3. The relevant portions of those exclusions read as follows: 2. Exclusions. This insurance does not apply to: a. Expected or Intended Injury "Bodily injury" or "property damage" expected or intended from the standpoint of the insured. This exclusion does not apply to "bodily injury" resulting from the use of reasonable force to protect persons or property. b. Contractual Liability "Bodily injury" or "property damage" for which the insured is obligated to pay damages by reason of the assumption of liability in a contract or agreement. This exclusion does not apply to liability for damages: (1) Assumed in a contract or agreement that is an "insured contract," provided the "bodily injury" or "property damage" occurs subsequent to the execution of the contract or agreement; or (2) That the insured would have in the absence of the contract or agreement. j. Damage to Property "Property damage" to: (6) That particular part of any property that must be restored, repaired or replaced because "your work" was incorrectly performed on it. Paragraph (6) of this exclusion does not apply to "property damage" included in the "products-completed operations hazard." l.

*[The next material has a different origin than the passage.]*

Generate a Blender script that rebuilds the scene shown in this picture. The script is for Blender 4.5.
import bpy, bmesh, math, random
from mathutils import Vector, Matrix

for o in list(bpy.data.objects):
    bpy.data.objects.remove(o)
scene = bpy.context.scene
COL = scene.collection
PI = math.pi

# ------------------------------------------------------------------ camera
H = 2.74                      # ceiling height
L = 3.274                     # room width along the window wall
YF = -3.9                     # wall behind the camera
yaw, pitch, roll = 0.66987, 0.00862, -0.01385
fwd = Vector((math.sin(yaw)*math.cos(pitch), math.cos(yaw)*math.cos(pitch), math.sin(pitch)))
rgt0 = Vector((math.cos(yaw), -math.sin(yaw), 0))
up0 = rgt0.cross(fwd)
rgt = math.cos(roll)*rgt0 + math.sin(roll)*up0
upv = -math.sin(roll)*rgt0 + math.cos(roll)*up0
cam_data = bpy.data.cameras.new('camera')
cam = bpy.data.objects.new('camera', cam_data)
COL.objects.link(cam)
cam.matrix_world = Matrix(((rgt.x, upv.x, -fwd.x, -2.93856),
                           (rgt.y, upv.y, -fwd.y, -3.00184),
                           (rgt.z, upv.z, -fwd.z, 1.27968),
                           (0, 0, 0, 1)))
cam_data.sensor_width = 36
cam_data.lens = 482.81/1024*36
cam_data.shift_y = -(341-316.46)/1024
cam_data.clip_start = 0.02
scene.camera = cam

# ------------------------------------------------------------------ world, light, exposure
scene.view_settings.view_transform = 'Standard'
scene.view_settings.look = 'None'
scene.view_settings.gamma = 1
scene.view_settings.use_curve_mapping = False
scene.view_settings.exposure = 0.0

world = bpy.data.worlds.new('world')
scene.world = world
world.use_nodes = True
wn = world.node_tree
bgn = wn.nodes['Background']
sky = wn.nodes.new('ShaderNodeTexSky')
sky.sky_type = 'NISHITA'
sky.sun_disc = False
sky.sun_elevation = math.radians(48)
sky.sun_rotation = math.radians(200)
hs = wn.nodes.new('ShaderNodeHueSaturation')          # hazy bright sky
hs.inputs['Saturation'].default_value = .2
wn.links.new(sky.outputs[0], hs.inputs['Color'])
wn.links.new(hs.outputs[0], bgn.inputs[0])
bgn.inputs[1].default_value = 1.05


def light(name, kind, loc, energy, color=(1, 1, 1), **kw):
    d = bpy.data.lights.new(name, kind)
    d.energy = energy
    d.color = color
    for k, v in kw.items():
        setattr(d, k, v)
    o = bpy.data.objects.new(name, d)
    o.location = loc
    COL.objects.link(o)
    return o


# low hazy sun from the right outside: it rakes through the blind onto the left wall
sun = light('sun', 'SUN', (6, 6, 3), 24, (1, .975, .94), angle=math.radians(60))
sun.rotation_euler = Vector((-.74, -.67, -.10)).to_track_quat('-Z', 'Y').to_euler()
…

Damage to Your Work "Property damage" to "your work" arising out of it or any part of it and included in the "products-completed operations hazard." This exclusion does not apply if the damaged work or the work out of which the damage arises was performed on your behalf by a subcontractor.
4. The class described in the Rosa plaintiffs' complaint included those who purchased homes from Morrison in the primary market and those who purchased homes in the secondary market.